### Problem details
Could you transcribe the material below exactly, without leaving out a single line?

● ● ● ●

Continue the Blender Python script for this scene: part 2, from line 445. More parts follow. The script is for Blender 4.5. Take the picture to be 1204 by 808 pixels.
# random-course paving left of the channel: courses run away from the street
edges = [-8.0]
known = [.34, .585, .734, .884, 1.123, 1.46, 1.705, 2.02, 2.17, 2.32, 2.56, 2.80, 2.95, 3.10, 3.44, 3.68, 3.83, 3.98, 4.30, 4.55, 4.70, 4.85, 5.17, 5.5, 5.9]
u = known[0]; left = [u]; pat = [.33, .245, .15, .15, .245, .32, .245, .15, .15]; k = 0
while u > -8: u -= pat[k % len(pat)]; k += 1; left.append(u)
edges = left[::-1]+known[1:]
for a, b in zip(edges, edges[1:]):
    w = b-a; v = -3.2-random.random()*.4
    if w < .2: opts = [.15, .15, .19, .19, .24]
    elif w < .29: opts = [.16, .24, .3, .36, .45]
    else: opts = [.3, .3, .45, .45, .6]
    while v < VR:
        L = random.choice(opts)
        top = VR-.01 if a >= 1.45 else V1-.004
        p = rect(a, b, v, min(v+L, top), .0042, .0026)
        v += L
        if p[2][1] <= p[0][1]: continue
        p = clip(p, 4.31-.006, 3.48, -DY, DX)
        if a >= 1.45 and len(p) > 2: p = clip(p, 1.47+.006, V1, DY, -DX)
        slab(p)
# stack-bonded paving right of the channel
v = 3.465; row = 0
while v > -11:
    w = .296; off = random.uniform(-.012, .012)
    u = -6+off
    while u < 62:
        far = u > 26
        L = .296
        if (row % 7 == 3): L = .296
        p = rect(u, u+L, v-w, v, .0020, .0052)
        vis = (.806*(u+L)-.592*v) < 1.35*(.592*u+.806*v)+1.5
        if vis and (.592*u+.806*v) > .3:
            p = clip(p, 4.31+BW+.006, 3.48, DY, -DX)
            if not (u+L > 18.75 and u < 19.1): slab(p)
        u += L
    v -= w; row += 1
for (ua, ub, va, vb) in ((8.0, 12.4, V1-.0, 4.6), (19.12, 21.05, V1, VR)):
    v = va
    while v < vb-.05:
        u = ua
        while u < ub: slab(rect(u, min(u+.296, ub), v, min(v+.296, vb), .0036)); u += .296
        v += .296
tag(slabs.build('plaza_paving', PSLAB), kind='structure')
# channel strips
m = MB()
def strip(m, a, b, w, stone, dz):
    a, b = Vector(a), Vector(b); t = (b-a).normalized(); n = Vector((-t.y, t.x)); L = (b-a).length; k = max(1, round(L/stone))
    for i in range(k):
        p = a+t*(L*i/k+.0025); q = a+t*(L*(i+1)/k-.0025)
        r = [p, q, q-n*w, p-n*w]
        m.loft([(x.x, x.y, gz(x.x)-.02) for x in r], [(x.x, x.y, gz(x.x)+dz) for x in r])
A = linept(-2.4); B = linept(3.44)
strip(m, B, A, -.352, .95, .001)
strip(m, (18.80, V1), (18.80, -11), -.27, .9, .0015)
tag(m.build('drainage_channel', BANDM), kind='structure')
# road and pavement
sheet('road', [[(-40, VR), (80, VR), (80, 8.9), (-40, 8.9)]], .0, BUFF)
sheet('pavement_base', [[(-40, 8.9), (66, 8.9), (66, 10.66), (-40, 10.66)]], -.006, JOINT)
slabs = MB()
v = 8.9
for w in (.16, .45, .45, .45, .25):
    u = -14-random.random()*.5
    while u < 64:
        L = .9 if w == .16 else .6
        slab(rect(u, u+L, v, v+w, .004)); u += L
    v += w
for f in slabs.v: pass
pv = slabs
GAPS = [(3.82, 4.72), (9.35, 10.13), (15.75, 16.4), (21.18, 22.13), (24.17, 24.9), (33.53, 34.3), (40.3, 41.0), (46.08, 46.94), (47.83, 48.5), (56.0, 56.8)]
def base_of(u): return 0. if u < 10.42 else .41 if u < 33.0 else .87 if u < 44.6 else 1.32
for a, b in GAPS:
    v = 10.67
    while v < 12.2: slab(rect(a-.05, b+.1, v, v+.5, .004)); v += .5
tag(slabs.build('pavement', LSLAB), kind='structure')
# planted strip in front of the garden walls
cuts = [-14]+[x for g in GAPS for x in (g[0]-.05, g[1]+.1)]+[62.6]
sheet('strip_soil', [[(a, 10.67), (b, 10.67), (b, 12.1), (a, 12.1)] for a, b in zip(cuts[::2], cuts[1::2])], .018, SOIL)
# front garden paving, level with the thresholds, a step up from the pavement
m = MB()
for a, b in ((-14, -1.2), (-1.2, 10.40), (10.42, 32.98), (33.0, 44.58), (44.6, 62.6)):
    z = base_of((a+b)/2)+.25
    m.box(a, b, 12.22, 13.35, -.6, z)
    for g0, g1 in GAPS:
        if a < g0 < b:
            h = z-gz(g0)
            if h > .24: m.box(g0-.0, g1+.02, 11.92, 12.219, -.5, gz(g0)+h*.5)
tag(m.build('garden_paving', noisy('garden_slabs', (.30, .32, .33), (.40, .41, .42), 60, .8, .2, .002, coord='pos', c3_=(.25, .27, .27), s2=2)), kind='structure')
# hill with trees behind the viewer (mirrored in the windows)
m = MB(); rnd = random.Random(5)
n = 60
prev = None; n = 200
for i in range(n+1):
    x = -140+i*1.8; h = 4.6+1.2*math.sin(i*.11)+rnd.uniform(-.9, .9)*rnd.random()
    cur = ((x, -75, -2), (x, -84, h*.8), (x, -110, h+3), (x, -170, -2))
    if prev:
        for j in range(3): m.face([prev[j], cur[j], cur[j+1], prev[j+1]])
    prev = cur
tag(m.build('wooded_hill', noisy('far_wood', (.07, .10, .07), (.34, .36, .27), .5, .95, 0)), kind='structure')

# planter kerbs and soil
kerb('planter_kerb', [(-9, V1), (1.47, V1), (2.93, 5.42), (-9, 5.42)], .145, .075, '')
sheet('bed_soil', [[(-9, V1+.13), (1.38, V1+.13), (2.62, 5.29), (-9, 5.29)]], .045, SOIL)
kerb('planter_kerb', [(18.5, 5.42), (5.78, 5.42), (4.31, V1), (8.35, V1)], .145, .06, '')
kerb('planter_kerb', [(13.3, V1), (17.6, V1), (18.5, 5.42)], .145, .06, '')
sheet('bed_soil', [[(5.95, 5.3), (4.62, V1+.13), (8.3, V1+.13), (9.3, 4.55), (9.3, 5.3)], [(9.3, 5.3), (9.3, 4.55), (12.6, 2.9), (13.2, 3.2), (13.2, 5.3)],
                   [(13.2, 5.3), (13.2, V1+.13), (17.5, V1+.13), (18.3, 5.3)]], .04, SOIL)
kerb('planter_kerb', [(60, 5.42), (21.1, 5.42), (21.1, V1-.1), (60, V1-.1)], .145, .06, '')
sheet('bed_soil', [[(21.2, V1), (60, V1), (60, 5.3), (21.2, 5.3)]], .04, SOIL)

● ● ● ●

### Correct result
Continue the Blender Python script for this scene: part 2, from line 445. More parts follow. The script is for Blender 4.5. Take the picture to be 1204 by 808 pixels.
# random-course paving left of the channel: courses run away from the street
edges = [-8.0]
known = [.34, .585, .734, .884, 1.123, 1.46, 1.705, 2.02, 2.17, 2.32, 2.56, 2.80, 2.95, 3.10, 3.44, 3.68, 3.83, 3.98, 4.30, 4.55, 4.70, 4.85, 5.17, 5.5, 5.9]
u = known[0]; left = [u]; pat = [.33, .245, .15, .15, .245, .32, .245, .15, .15]; k = 0
while u > -8: u -= pat[k % len(pat)]; k += 1; left.append(u)
edges = left[::-1]+known[1:]
for a, b in zip(edges, edges[1:]):
    w = b-a; v = -3.2-random.random()*.4
    if w < .2: opts = [.15, .15, .19, .19, .24]
    elif w < .29: opts = [.16, .24, .3, .36, .45]
    else: opts = [.3, .3, .45, .45, .6]
    while v < VR:
        L = random.choice(opts)
        top = VR-.01 if a >= 1.45 else V1-.004
        p = rect(a, b, v, min(v+L, top), .0042, .0026)
        v += L
        if p[2][1] <= p[0][1]: continue
        p = clip(p, 4.31-.006, 3.48, -DY, DX)
        if a >= 1.45 and len(p) > 2: p = clip(p, 1.47+.006, V1, DY, -DX)
        slab(p)
# stack-bonded paving right of the channel
v = 3.465; row = 0
while v > -11:
    w = .296; off = random.uniform(-.012, .012)
    u = -6+off
    while u < 62:
        far = u > 26
        L = .296
        if (row % 7 == 3): L = .296
        p = rect(u, u+L, v-w, v, .0020, .0052)
        vis = (.806*(u+L)-.592*v) < 1.35*(.592*u+.806*v)+1.5
        if vis and (.592*u+.806*v) > .3:
            p = clip(p, 4.31+BW+.006, 3.48, DY, -DX)
            if not (u+L > 18.75 and u < 19.1): slab(p)
        u += L
    v -= w; row += 1
for (ua, ub, va, vb) in ((8.0, 12.4, V1-.0, 4.6), (19.12, 21.05, V1, VR)):
    v = va
    while v < vb-.05:
        u = ua
        while u < ub: slab(rect(u, min(u+.296, ub), v, min(v+.296, vb), .0036)); u += .296
        v += .296
tag(slabs.build('plaza_paving', PSLAB), kind='structure')
# channel strips
m = MB()
def strip(m, a, b, w, stone, dz):
    a, b = Vector(a), Vector(b); t = (b-a).normalized(); n = Vector((-t.y, t.x)); L = (b-a).length; k = max(1, round(L/stone))
    for i in range(k):
        p = a+t*(L*i/k+.0025); q = a+t*(L*(i+1)/k-.0025)
        r = [p, q, q-n*w, p-n*w]
        m.loft([(x.x, x.y, gz(x.x)-.02) for x in r], [(x.x, x.y, gz(x.x)+dz) for x in r])
A = linept(-2.4); B = linept(3.44)
strip(m, B, A, -.352, .95, .001)
strip(m, (18.80, V1), (18.80, -11), -.27, .9, .0015)
tag(m.build('drainage_channel', BANDM), kind='structure')
# road and pavement
sheet('road', [[(-40, VR), (80, VR), (80, 8.9), (-40, 8.9)]], .0, BUFF)
sheet('pavement_base', [[(-40, 8.9), (66, 8.9), (66, 10.66), (-40, 10.66)]], -.006, JOINT)
slabs = MB()
v = 8.9
for w in (.16, .45, .45, .45, .25):
    u = -14-random.random()*.5
    while u < 64:
        L = .9 if w == .16 else .6
        slab(rect(u, u+L, v, v+w, .004)); u += L
    v += w
for f in slabs.v: pass
pv = slabs
GAPS = [(3.82, 4.72), (9.35, 10.13), (15.75, 16.4), (21.18, 22.13), (24.17, 24.9), (33.53, 34.3), (40.3, 41.0), (46.08, 46.94), (47.83, 48.5), (56.0, 56.8)]
def base_of(u): return 0. if u < 10.42 else .41 if u < 33.0 else .87 if u < 44.6 else 1.32
for a, b in GAPS:
    v = 10.67
    while v < 12.2: slab(rect(a-.05, b+.1, v, v+.5, .004)); v += .5
tag(slabs.build('pavement', LSLAB), kind='structure')
# planted strip in front of the garden walls
cuts = [-14]+[x for g in GAPS for x in (g[0]-.05, g[1]+.1)]+[62.6]
sheet('strip_soil', [[(a, 10.67), (b, 10.67), (b, 12.1), (a, 12.1)] for a, b in zip(cuts[::2], cuts[1::2])], .018, SOIL)
# front garden paving, level with the thresholds, a step up from the pavement
m = MB()
for a, b in ((-14, -1.2), (-1.2, 10.40), (10.42, 32.98), (33.0, 44.58), (44.6, 62.6)):
    z = base_of((a+b)/2)+.25
    m.box(a, b, 12.22, 13.35, -.6, z)
    for g0, g1 in GAPS:
        if a < g0 < b:
            h = z-gz(g0)
            if h > .24: m.box(g0-.0, g1+.02, 11.92, 12.219, -.5, gz(g0)+h*.5)
tag(m.build('garden_paving', noisy('garden_slabs', (.30, .32, .33), (.40, .41, .42), 60, .8, .2, .002, coord='pos', c3_=(.25, .27, .27), s2=2)), kind='structure')
# hill with trees behind the viewer (mirrored in the windows)
m = MB(); rnd = random.Random(5)
n = 60
prev = None; n = 200
for i in range(n+1):
    x = -140+i*1.8; h = 4.6+1.2*math.sin(i*.11)+rnd.uniform(-.9, .9)*rnd.random()
    cur = ((x, -75, -2), (x, -84, h*.8), (x, -110, h+3), (x, -170, -2))
    if prev:
        for j in range(3): m.face([prev[j], cur[j], cur[j+1], prev[j+1]])
    prev = cur
tag(m.build('wooded_hill', noisy('far_wood', (.07, .10, .07), (.34, .36, .27), .5, .95, 0)), kind='structure')

# planter kerbs and soil
kerb('planter_kerb', [(-9, V1), (1.47, V1), (2.93, 5.42), (-9, 5.42)], .145, .075, '')
sheet('bed_soil', [[(-9, V1+.13), (1.38, V1+.13), (2.62, 5.29), (-9, 5.29)]], .045, SOIL)
kerb('planter_kerb', [(18.5, 5.42), (5.78, 5.42), (4.31, V1), (8.35, V1)], .145, .06, '')
kerb('planter_kerb', [(13.3, V1), (17.6, V1), (18.5, 5.42)], .145, .06, '')
sheet('bed_soil', [[(5.95, 5.3), (4.62, V1+.13), (8.3, V1+.13), (9.3, 4.55), (9.3, 5.3)], [(9.3, 5.3), (9.3, 4.55), (12.6, 2.9), (13.2, 3.2), (13.2, 5.3)],
                   [(13.2, 5.3), (13.2, V1+.13), (17.5, V1+.13), (18.3, 5.3)]], .04, SOIL)
kerb('planter_kerb', [(60, 5.42), (21.1, 5.42), (21.1, V1-.1), (60, V1-.1)], .145, .06, '')
sheet('bed_soil', [[(21.2, V1), (60, V1), (60, 5.3), (21.2, 5.3)]], .04, SOIL)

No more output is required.